Photo by Scott Harris

The beauty of many modern bluegrass bands is that they can cater to current musical sensibilities while maintaining that old-timey, floor-stomping, country-fried energy that has propelled the uniquely American genre for generations. And if there’s one thing that the boys of Greensky Bluegrass have in spades, it’s energy. And facial hair.

“Sex, drugs, and Flatt and Scruggs,” joked guitarist Dave Bruzza when introducing a song late in the fourth and final set of the band’s two-night stay at the Brooklyn Bowl in Williamsburg. Not to take anything away from Lester and Earl, but Greensky puts on a bluegrass show the likes of which that legendary duo probably never could have imagined.

The Michigan-based quintet kicked off the first evening with a solid opening set, setting the template for all four set lists by putting forth a sampling of their newest album, If Sorrows Swim, mixed with a healthy amount of old Greensky tunes and covers. The second set of the night pushed the musical envelope a bit further, featuring a jammier side of the band (starting with the second song, “Dustbowl Overtures”) before going into a two-song run that exemplified the mix of traditional and modern influences of the band: a scorching run-through of Jimmy Martin’s “Freeborn Man” that bled into a slightly tongue-in-cheek version of Dire Strait’s “Money For Nothing” that included improvised lyrics from mandolinist Paul Hoffman about Brooklyn and its resident hipsters.

But even in such a modern setting, the true bluegrass that is prevalent in these guys cannot be denied. When banjoist Mike Bont picks out that chromatic three-note pickup riff that starts so many bluegrass standards, you know a good time is about to be had.

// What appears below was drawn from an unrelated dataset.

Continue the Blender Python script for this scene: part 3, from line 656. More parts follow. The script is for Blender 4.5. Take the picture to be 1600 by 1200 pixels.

With their incredible individual talent and technical skill, Greensky could shred through a bluegrass burner without breaking a sweat, but it’s better for everyone when they do. When Bruzza briefly forgot the words during one such song, an invigorated rendition of the Stanley Brothers’ “Pig in a Pen,” he and Hoffman took the opportunity for some banter while the quintet continued to vamp—Bruzza blaming Hoffman’s earlier, less obvious slip up for causing his own, and Hoffman offhandedly introducing Bruzza as his big brother—before happily jumping back into the rest of the song. These guys have a huge amount of fun together onstage, and that kind of vibe is contagious.

Hoffman, who is also the main vocalist (and who is by far the champion of both the facial hair contest and the giving-sultry-glares-when-he-sees-a-picture-being-taken-form-the-crowd competition) sets the tempo for the band both literally and figuratively. He is the closest the band has to a frontman, always bouncing with the beat of the music, especially when a bandmate is taking a solo, and seemingly smiling at every individual in the crowd. And with no traditional percussion instrument backing them up, Greensky still manages to create, most notably through Hoffman’s unrelenting strumming and bassist Mike Devol’s thumping lines, a driving beat that could rival any rock band that has the advantage electric guitar and drum set.

In fact, the lines between electric and acoustic are somewhat blurred at a Greensky show. In a lull between songs during the second set of the first night, dobroist Anders Beck looked over to the venue’s bowling lanes and jokingly bet five dollars that the next person up wouldn’t bowl a strike. When he won the bet, he conceded that he didn’t actually need the money because he is “a member of a successful heavy metal band.” And he isn’t so far off, really. All five members play their traditionally acoustic instruments with a virtuosity that would be welcomed in that (or any) genre, and some take their onstage amplification to unexpected levels. Beck, who handles a lot of the soloing in the band, experiments with guitar sounds that range from front porch chill (the charmingly plodding riff in “The Four”) to arena rock shrill (he became a one-man band during his “What Happened to Jim” solos). By implementing distortion, reverb and delay, Beck provides an element of experimental sounds and electrified energy that just isn’t expected from a bluegrass outfit.

After two nights of hootin’, hollerin’, jammin’ and shreddin’, the band decided to end their Brooklyn Bowl run with a special guest that has become synonymous with the venue. Guitarist Eric Krasno, who plays with Soulive and Lettuce and who joined the band for an earlier cover of Norton Buffalo’s “Ain’t No Bread in the Breadbox” (popularized by the Jerry Garcia Band) took the stage again to help the Greensky boys bring the house down with a raging “Midnight Rider” that would have made Duane Allman smile in appreciation. It was an appropriate end for a group of outstanding musicians that, while finding inspiration in innumerable forms of music, prefers to humbly introduce themselves as, simply, “a bluegrass band.”